**Collected material:**
====================
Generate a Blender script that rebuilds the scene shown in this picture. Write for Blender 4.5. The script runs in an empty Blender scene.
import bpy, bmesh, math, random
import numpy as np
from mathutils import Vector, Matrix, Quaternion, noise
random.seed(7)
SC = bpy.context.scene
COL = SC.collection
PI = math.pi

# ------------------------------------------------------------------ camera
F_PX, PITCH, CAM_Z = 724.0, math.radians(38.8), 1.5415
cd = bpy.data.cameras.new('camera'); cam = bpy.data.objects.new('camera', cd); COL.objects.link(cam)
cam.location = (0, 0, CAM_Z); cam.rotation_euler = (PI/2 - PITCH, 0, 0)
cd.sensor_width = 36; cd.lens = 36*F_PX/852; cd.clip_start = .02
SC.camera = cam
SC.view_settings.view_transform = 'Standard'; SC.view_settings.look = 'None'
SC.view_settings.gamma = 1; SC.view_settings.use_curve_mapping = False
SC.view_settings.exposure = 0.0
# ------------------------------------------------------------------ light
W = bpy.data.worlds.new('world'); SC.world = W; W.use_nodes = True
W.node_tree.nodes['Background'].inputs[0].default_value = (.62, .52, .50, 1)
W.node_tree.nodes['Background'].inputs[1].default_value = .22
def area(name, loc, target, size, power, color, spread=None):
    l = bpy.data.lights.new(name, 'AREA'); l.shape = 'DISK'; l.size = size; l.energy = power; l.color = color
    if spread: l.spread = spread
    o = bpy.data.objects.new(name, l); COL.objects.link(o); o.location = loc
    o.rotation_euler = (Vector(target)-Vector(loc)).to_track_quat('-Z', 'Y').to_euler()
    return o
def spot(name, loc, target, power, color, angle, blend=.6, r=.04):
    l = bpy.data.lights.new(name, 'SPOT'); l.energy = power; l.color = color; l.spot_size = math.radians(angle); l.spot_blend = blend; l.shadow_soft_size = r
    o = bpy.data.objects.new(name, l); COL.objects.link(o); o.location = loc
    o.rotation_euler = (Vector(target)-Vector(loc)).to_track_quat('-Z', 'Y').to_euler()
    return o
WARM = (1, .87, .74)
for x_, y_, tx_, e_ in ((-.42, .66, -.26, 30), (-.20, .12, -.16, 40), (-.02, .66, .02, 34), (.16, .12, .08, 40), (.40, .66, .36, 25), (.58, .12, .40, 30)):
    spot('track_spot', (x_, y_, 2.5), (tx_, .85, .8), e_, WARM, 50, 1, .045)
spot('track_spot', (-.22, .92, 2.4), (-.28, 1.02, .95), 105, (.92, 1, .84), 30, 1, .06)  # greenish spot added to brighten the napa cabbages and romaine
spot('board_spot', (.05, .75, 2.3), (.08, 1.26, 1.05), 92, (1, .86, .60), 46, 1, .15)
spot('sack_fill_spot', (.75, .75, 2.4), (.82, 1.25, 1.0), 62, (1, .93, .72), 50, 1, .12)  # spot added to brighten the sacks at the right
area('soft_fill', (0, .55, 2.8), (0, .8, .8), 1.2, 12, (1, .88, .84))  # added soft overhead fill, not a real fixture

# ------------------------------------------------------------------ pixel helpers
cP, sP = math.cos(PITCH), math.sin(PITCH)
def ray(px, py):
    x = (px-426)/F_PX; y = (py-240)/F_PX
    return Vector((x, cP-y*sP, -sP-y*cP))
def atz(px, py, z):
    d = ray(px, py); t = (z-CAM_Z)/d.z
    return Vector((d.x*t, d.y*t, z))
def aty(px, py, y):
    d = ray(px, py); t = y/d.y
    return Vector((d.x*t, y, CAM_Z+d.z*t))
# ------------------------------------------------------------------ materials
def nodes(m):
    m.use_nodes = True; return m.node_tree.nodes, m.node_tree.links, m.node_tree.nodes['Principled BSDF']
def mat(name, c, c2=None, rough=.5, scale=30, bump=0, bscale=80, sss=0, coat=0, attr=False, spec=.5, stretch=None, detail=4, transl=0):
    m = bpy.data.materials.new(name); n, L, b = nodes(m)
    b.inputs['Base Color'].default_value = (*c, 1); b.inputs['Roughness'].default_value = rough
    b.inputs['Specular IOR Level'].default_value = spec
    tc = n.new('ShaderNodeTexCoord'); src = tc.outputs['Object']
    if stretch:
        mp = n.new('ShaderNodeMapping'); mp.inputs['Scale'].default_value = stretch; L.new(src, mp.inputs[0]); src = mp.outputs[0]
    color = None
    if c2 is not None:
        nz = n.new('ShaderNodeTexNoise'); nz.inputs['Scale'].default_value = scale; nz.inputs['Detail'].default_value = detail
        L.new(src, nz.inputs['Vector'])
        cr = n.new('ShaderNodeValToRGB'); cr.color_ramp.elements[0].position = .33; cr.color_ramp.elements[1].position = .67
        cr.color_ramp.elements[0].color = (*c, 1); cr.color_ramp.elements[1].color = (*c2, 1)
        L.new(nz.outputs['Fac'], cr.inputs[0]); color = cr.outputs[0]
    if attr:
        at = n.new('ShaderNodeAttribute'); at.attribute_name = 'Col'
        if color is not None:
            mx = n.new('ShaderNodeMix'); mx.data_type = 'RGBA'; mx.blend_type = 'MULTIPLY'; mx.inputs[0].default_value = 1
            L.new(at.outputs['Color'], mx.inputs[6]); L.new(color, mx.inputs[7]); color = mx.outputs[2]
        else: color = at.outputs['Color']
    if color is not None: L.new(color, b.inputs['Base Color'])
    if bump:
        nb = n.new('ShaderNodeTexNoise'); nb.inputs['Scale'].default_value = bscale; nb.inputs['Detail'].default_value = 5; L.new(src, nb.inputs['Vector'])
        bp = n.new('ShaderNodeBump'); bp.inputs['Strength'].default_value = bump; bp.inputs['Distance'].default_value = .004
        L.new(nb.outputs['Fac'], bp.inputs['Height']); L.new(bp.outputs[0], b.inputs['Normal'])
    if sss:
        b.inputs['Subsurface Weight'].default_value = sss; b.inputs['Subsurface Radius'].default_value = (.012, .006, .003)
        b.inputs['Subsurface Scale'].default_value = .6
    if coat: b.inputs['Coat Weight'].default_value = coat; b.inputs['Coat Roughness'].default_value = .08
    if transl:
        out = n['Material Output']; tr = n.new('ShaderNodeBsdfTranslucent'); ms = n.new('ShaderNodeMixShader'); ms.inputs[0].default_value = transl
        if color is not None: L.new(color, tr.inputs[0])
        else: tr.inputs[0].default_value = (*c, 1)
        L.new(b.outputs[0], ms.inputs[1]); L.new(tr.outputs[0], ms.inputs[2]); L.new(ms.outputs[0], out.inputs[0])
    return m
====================
**Task prompt:** Restate the whole listing exactly, leaving out nothing.

**Answer to the exercise:**
Generate a Blender script that rebuilds the scene shown in this picture. Write for Blender 4.5. The script runs in an empty Blender scene.
import bpy, bmesh, math, random
import numpy as np
from mathutils import Vector, Matrix, Quaternion, noise
random.seed(7)
SC = bpy.context.scene
COL = SC.collection
PI = math.pi

# ------------------------------------------------------------------ camera
F_PX, PITCH, CAM_Z = 724.0, math.radians(38.8), 1.5415
cd = bpy.data.cameras.new('camera'); cam = bpy.data.objects.new('camera', cd); COL.objects.link(cam)
cam.location = (0, 0, CAM_Z); cam.rotation_euler = (PI/2 - PITCH, 0, 0)
cd.sensor_width = 36; cd.lens = 36*F_PX/852; cd.clip_start = .02
SC.camera = cam
SC.view_settings.view_transform = 'Standard'; SC.view_settings.look = 'None'
SC.view_settings.gamma = 1; SC.view_settings.use_curve_mapping = False
SC.view_settings.exposure = 0.0
# ------------------------------------------------------------------ light
W = bpy.data.worlds.new('world'); SC.world = W; W.use_nodes = True
W.node_tree.nodes['Background'].inputs[0].default_value = (.62, .52, .50, 1)
W.node_tree.nodes['Background'].inputs[1].default_value = .22
def area(name, loc, target, size, power, color, spread=None):
    l = bpy.data.lights.new(name, 'AREA'); l.shape = 'DISK'; l.size = size; l.energy = power; l.color = color
    if spread: l.spread = spread
    o = bpy.data.objects.new(name, l); COL.objects.link(o); o.location = loc
    o.rotation_euler = (Vector(target)-Vector(loc)).to_track_quat('-Z', 'Y').to_euler()
    return o
def spot(name, loc, target, power, color, angle, blend=.6, r=.04):
    l = bpy.data.lights.new(name, 'SPOT'); l.energy = power; l.color = color; l.spot_size = math.radians(angle); l.spot_blend = blend; l.shadow_soft_size = r
    o = bpy.data.objects.new(name, l); COL.objects.link(o); o.location = loc
    o.rotation_euler = (Vector(target)-Vector(loc)).to_track_quat('-Z', 'Y').to_euler()
    return o
WARM = (1, .87, .74)
for x_, y_, tx_, e_ in ((-.42, .66, -.26, 30), (-.20, .12, -.16, 40), (-.02, .66, .02, 34), (.16, .12, .08, 40), (.40, .66, .36, 25), (.58, .12, .40, 30)):
    spot('track_spot', (x_, y_, 2.5), (tx_, .85, .8), e_, WARM, 50, 1, .045)
spot('track_spot', (-.22, .92, 2.4), (-.28, 1.02, .95), 105, (.92, 1, .84), 30, 1, .06)  # greenish spot added to brighten the napa cabbages and romaine
spot('board_spot', (.05, .75, 2.3), (.08, 1.26, 1.05), 92, (1, .86, .60), 46, 1, .15)
spot('sack_fill_spot', (.75, .75, 2.4), (.82, 1.25, 1.0), 62, (1, .93, .72), 50, 1, .12)  # spot added to brighten the sacks at the right
area('soft_fill', (0, .55, 2.8), (0, .8, .8), 1.2, 12, (1, .88, .84))  # added soft overhead fill, not a real fixture

# ------------------------------------------------------------------ pixel helpers
cP, sP = math.cos(PITCH), math.sin(PITCH)
def ray(px, py):
    x = (px-426)/F_PX; y = (py-240)/F_PX
    return Vector((x, cP-y*sP, -sP-y*cP))
def atz(px, py, z):
    d = ray(px, py); t = (z-CAM_Z)/d.z
    return Vector((d.x*t, d.y*t, z))
def aty(px, py, y):
    d = ray(px, py); t = y/d.y
    return Vector((d.x*t, y, CAM_Z+d.z*t))
# ------------------------------------------------------------------ materials
def nodes(m):
    m.use_nodes = True; return m.node_tree.nodes, m.node_tree.links, m.node_tree.nodes['Principled BSDF']
def mat(name, c, c2=None, rough=.5, scale=30, bump=0, bscale=80, sss=0, coat=0, attr=False, spec=.5, stretch=None, detail=4, transl=0):
    m = bpy.data.materials.new(name); n, L, b = nodes(m)
    b.inputs['Base Color'].default_value = (*c, 1); b.inputs['Roughness'].default_value = rough
    b.inputs['Specular IOR Level'].default_value = spec
    tc = n.new('ShaderNodeTexCoord'); src = tc.outputs['Object']
    if stretch:
        mp = n.new('ShaderNodeMapping'); mp.inputs['Scale'].default_value = stretch; L.new(src, mp.inputs[0]); src = mp.outputs[0]
    color = None
    if c2 is not None:
        nz = n.new('ShaderNodeTexNoise'); nz.inputs['Scale'].default_value = scale; nz.inputs['Detail'].default_value = detail
        L.new(src, nz.inputs['Vector'])
        cr = n.new('ShaderNodeValToRGB'); cr.color_ramp.elements[0].position = .33; cr.color_ramp.elements[1].position = .67
        cr.color_ramp.elements[0].color = (*c, 1); cr.color_ramp.elements[1].color = (*c2, 1)
        L.new(nz.outputs['Fac'], cr.inputs[0]); color = cr.outputs[0]
    if attr:
        at = n.new('ShaderNodeAttribute'); at.attribute_name = 'Col'
        if color is not None:
            mx = n.new('ShaderNodeMix'); mx.data_type = 'RGBA'; mx.blend_type = 'MULTIPLY'; mx.inputs[0].default_value = 1
            L.new(at.outputs['Color'], mx.inputs[6]); L.new(color, mx.inputs[7]); color = mx.outputs[2]
        else: color = at.outputs['Color']
    if color is not None: L.new(color, b.inputs['Base Color'])
    if bump:
        nb = n.new('ShaderNodeTexNoise'); nb.inputs['Scale'].default_value = bscale; nb.inputs['Detail'].default_value = 5; L.new(src, nb.inputs['Vector'])
        bp = n.new('ShaderNodeBump'); bp.inputs['Strength'].default_value = bump; bp.inputs['Distance'].default_value = .004
        L.new(nb.outputs['Fac'], bp.inputs['Height']); L.new(bp.outputs[0], b.inputs['Normal'])
    if sss:
        b.inputs['Subsurface Weight'].default_value = sss; b.inputs['Subsurface Radius'].default_value = (.012, .006, .003)
        b.inputs['Subsurface Scale'].default_value = .6
    if coat: b.inputs['Coat Weight'].default_value = coat; b.inputs['Coat Roughness'].default_value = .08
    if transl:
        out = n['Material Output']; tr = n.new('ShaderNodeBsdfTranslucent'); ms = n.new('ShaderNodeMixShader'); ms.inputs[0].default_value = transl
        if color is not None: L.new(color, tr.inputs[0])
        else: tr.inputs[0].default_value = (*c, 1)
        L.new(b.outputs[0], ms.inputs[1]); L.new(tr.outputs[0], ms.inputs[2]); L.new(ms.outputs[0], out.inputs[0])
    return m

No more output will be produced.